Crunching the Numbers at Last
I finally recovered enough to go over the Johnson County numbers. Here's the statewide and the local. Caveat: in Johnson County absentee is about a quarter of the vote in this election and it gets up over 40% in generals. By law absentee can’t be broken out by precinct which drives numbers nerds like me crazy. Anyway the early vote went Blouin 42, Fallon 34, Culver 22 – a couple points heavier for Blouin than the overall.
In Iowa City proper, Blouin edged Fallon by one point 38-37. Mike took the east side, most of the west side, the southeast and Manville Heights. Fallon was the only candidate to win absolute majorities anywhere, topping 50% in the student precincts (though absolute numbers were tiny), and in the liberal heart of the city, precincts 18-21. No shocker there. Culver won only Iowa City precinct 8, full of new development.
Outside Iowa City, it was Blouin over Culver 41-31 with Fallon third (25). Ed won the old part of Coralville and one small rural precinct. Blouin took most of the rest except Culver carried one rural and Lone Tree, a small town struggling with identity (I lived there and they can’t accept that they’re an exurb.) Blouin and Culver tied in one tiny rural precinct.
In the Sec of Ag race, O’Brien swept Iowa City and Coralville. Dusky took five small rural precincts mostly in the western part of the county. I have a hunch one particularly legendary local ag leader backed him (and his immediate family vote alone is enough to carry some of those townships).
Against my predictions and to my surprise there was only a 2.5% undervote for governor, in contrast to that 1998 race I oft cite with 1000 more votes for county recorder than for governor. Indeed, the top of the ticket outpaced the hot county attorney race which saw 4 percent of folks skipping out. Compare that to 26 percent bypassing the Sec of Ag race and roughly a third skipping the uncontested statewides.
Locally the Board race was interesting in that all four candidates finished first someplace. (It was a vote for two contest.) Stutsman swept Coralville and North Liberty, the Swisher-Shueyville area, and most of the “townie” parts of Iowa City. Meyers won the liberal Iowa City areas and his northeast county base, taking 79% in Newport (the other challenger, Schneider, was at 69 with the incumbents at 22 and 20.)
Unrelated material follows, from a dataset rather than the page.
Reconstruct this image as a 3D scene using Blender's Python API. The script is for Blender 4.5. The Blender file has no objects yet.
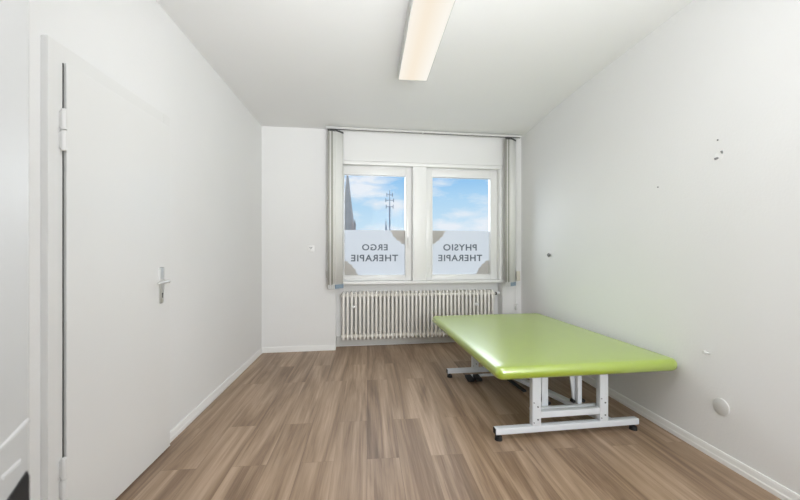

Mike Lehman held on to a couple rurals and three Iowa City precincts: the pattern I see among the three is older voters. Assisted housing in 6 and 8 (and in 25 where he trailed Stutsman by two votes), empty nesters in 12 (and a lot of trailer court and apartment dwellers who don’t get out in smaller elections).
John Schneider was last but was number one in several rural precincts especially in the south part of the county (a base he shared with Stutsman and Lehman). These tended to be farm-rural, rather than residential-rural. He actually ran three votes ahead of Sally Stutsman in Hills.
Not much to say in the county attorney race as Lyness won two to one or better almost everywhere. Maybanks won a couple student precincts with almost no voters – one of the realities of a June primary in a college town. He also did a little better in the north part of the county winning or tying a couple townships and getting better percentages in Don’t Tread On Me country and in his own precinct in Coralville.